WHAT TO PRODUCE: Return all the data, word for word.

DATASET SECTION:
-------------------------
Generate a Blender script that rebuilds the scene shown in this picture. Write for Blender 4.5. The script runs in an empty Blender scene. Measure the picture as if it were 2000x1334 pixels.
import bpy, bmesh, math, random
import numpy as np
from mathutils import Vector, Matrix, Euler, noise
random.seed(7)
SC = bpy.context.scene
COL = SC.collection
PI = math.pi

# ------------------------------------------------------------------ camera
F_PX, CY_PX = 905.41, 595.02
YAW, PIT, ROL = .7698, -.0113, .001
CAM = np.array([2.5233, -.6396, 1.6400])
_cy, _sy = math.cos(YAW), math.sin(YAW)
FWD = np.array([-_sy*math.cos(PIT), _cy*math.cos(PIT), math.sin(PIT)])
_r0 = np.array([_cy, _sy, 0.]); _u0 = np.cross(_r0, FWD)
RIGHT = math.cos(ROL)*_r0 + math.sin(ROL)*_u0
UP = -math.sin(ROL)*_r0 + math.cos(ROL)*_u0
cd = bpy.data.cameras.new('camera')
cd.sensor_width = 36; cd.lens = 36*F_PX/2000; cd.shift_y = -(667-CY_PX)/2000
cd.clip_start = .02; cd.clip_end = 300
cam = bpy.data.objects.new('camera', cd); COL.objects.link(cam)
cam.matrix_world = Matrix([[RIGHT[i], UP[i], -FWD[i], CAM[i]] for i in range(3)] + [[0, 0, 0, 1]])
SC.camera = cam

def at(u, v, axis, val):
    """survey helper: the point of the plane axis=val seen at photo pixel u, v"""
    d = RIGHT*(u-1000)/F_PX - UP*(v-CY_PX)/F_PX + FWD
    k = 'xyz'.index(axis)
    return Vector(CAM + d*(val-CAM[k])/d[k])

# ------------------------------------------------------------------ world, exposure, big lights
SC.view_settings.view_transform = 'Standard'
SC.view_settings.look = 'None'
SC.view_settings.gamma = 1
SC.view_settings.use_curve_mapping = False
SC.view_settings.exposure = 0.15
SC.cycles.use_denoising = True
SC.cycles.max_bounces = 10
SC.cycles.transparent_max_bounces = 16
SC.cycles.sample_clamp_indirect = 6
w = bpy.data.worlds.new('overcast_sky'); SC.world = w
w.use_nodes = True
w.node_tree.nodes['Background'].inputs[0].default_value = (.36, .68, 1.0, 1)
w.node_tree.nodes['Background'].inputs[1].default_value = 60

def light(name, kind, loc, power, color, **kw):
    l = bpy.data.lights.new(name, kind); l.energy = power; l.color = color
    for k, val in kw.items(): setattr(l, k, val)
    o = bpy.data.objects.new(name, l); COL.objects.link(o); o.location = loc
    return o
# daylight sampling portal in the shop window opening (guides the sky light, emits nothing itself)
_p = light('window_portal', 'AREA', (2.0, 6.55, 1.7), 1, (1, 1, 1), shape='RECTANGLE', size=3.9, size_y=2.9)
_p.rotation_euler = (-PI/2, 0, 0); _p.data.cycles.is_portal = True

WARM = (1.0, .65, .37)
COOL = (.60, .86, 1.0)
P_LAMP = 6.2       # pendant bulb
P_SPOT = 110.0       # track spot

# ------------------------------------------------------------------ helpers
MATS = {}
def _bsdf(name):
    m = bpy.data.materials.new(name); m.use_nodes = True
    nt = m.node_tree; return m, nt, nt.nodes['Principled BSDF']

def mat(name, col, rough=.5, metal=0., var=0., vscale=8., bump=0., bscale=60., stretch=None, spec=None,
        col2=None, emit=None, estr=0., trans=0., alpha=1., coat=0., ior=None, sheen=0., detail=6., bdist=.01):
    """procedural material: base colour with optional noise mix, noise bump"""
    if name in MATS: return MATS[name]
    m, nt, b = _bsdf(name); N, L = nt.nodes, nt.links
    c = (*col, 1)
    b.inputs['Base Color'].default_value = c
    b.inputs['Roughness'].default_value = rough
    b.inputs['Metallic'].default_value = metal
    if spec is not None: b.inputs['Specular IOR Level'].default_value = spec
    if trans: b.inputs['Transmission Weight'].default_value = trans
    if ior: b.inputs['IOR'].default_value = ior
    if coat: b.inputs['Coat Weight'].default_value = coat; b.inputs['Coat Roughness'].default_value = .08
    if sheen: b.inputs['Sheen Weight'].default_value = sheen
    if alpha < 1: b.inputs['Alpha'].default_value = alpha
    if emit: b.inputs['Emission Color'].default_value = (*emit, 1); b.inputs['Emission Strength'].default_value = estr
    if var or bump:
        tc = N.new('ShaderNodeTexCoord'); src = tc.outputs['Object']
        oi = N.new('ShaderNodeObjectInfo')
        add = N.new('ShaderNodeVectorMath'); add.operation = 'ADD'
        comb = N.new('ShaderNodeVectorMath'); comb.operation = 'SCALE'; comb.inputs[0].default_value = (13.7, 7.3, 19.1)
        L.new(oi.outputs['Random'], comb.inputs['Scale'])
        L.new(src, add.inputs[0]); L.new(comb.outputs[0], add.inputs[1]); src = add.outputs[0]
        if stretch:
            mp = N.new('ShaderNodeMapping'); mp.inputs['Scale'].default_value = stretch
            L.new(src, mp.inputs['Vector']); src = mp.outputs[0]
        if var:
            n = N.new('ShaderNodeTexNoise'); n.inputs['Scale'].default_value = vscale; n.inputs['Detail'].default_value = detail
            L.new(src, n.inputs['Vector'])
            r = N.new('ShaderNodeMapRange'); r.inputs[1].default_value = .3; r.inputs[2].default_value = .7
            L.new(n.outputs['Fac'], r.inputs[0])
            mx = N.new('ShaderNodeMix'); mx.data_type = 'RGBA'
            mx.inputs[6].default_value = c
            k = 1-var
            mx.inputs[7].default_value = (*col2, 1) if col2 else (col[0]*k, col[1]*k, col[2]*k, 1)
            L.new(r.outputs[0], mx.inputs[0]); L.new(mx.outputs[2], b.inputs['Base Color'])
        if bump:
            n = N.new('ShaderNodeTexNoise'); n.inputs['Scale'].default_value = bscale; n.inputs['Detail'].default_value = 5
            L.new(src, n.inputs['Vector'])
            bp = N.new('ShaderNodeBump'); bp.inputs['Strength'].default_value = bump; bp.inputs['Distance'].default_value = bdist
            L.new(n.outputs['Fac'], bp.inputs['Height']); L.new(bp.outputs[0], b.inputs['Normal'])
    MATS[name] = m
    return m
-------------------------
COMPLETE ANSWER:
Generate a Blender script that rebuilds the scene shown in this picture. Write for Blender 4.5. The script runs in an empty Blender scene. Measure the picture as if it were 2000x1334 pixels.
import bpy, bmesh, math, random
import numpy as np
from mathutils import Vector, Matrix, Euler, noise
random.seed(7)
SC = bpy.context.scene
COL = SC.collection
PI = math.pi

# ------------------------------------------------------------------ camera
F_PX, CY_PX = 905.41, 595.02
YAW, PIT, ROL = .7698, -.0113, .001
CAM = np.array([2.5233, -.6396, 1.6400])
_cy, _sy = math.cos(YAW), math.sin(YAW)
FWD = np.array([-_sy*math.cos(PIT), _cy*math.cos(PIT), math.sin(PIT)])
_r0 = np.array([_cy, _sy, 0.]); _u0 = np.cross(_r0, FWD)
RIGHT = math.cos(ROL)*_r0 + math.sin(ROL)*_u0
UP = -math.sin(ROL)*_r0 + math.cos(ROL)*_u0
cd = bpy.data.cameras.new('camera')
cd.sensor_width = 36; cd.lens = 36*F_PX/2000; cd.shift_y = -(667-CY_PX)/2000
cd.clip_start = .02; cd.clip_end = 300
cam = bpy.data.objects.new('camera', cd); COL.objects.link(cam)
cam.matrix_world = Matrix([[RIGHT[i], UP[i], -FWD[i], CAM[i]] for i in range(3)] + [[0, 0, 0, 1]])
SC.camera = cam

def at(u, v, axis, val):
    """survey helper: the point of the plane axis=val seen at photo pixel u, v"""
    d = RIGHT*(u-1000)/F_PX - UP*(v-CY_PX)/F_PX + FWD
    k = 'xyz'.index(axis)
    return Vector(CAM + d*(val-CAM[k])/d[k])

# ------------------------------------------------------------------ world, exposure, big lights
SC.view_settings.view_transform = 'Standard'
SC.view_settings.look = 'None'
SC.view_settings.gamma = 1
SC.view_settings.use_curve_mapping = False
SC.view_settings.exposure = 0.15
SC.cycles.use_denoising = True
SC.cycles.max_bounces = 10
SC.cycles.transparent_max_bounces = 16
SC.cycles.sample_clamp_indirect = 6
w = bpy.data.worlds.new('overcast_sky'); SC.world = w
w.use_nodes = True
w.node_tree.nodes['Background'].inputs[0].default_value = (.36, .68, 1.0, 1)
w.node_tree.nodes['Background'].inputs[1].default_value = 60

def light(name, kind, loc, power, color, **kw):
    l = bpy.data.lights.new(name, kind); l.energy = power; l.color = color
    for k, val in kw.items(): setattr(l, k, val)
    o = bpy.data.objects.new(name, l); COL.objects.link(o); o.location = loc
    return o
# daylight sampling portal in the shop window opening (guides the sky light, emits nothing itself)
_p = light('window_portal', 'AREA', (2.0, 6.55, 1.7), 1, (1, 1, 1), shape='RECTANGLE', size=3.9, size_y=2.9)
_p.rotation_euler = (-PI/2, 0, 0); _p.data.cycles.is_portal = True

WARM = (1.0, .65, .37)
COOL = (.60, .86, 1.0)
P_LAMP = 6.2       # pendant bulb
P_SPOT = 110.0       # track spot

# ------------------------------------------------------------------ helpers
MATS = {}
def _bsdf(name):
    m = bpy.data.materials.new(name); m.use_nodes = True
    nt = m.node_tree; return m, nt, nt.nodes['Principled BSDF']

def mat(name, col, rough=.5, metal=0., var=0., vscale=8., bump=0., bscale=60., stretch=None, spec=None,
        col2=None, emit=None, estr=0., trans=0., alpha=1., coat=0., ior=None, sheen=0., detail=6., bdist=.01):
    """procedural material: base colour with optional noise mix, noise bump"""
    if name in MATS: return MATS[name]
    m, nt, b = _bsdf(name); N, L = nt.nodes, nt.links
    c = (*col, 1)
    b.inputs['Base Color'].default_value = c
    b.inputs['Roughness'].default_value = rough
    b.inputs['Metallic'].default_value = metal
    if spec is not None: b.inputs['Specular IOR Level'].default_value = spec
    if trans: b.inputs['Transmission Weight'].default_value = trans
    if ior: b.inputs['IOR'].default_value = ior
    if coat: b.inputs['Coat Weight'].default_value = coat; b.inputs['Coat Roughness'].default_value = .08
    if sheen: b.inputs['Sheen Weight'].default_value = sheen
    if alpha < 1: b.inputs['Alpha'].default_value = alpha
    if emit: b.inputs['Emission Color'].default_value = (*emit, 1); b.inputs['Emission Strength'].default_value = estr
    if var or bump:
        tc = N.new('ShaderNodeTexCoord'); src = tc.outputs['Object']
        oi = N.new('ShaderNodeObjectInfo')
        add = N.new('ShaderNodeVectorMath'); add.operation = 'ADD'
        comb = N.new('ShaderNodeVectorMath'); comb.operation = 'SCALE'; comb.inputs[0].default_value = (13.7, 7.3, 19.1)
        L.new(oi.outputs['Random'], comb.inputs['Scale'])
        L.new(src, add.inputs[0]); L.new(comb.outputs[0], add.inputs[1]); src = add.outputs[0]
        if stretch:
            mp = N.new('ShaderNodeMapping'); mp.inputs['Scale'].default_value = stretch
            L.new(src, mp.inputs['Vector']); src = mp.outputs[0]
        if var:
            n = N.new('ShaderNodeTexNoise'); n.inputs['Scale'].default_value = vscale; n.inputs['Detail'].default_value = detail
            L.new(src, n.inputs['Vector'])
            r = N.new('ShaderNodeMapRange'); r.inputs[1].default_value = .3; r.inputs[2].default_value = .7
            L.new(n.outputs['Fac'], r.inputs[0])
            mx = N.new('ShaderNodeMix'); mx.data_type = 'RGBA'
            mx.inputs[6].default_value = c
            k = 1-var
            mx.inputs[7].default_value = (*col2, 1) if col2 else (col[0]*k, col[1]*k, col[2]*k, 1)
            L.new(r.outputs[0], mx.inputs[0]); L.new(mx.outputs[2], b.inputs['Base Color'])
        if bump:
            n = N.new('ShaderNodeTexNoise'); n.inputs['Scale'].default_value = bscale; n.inputs['Detail'].default_value = 5
            L.new(src, n.inputs['Vector'])
            bp = N.new('ShaderNodeBump'); bp.inputs['Strength'].default_value = bump; bp.inputs['Distance'].default_value = bdist
            L.new(n.outputs['Fac'], bp.inputs['Height']); L.new(bp.outputs[0], b.inputs['Normal'])
    MATS[name] = m
    return m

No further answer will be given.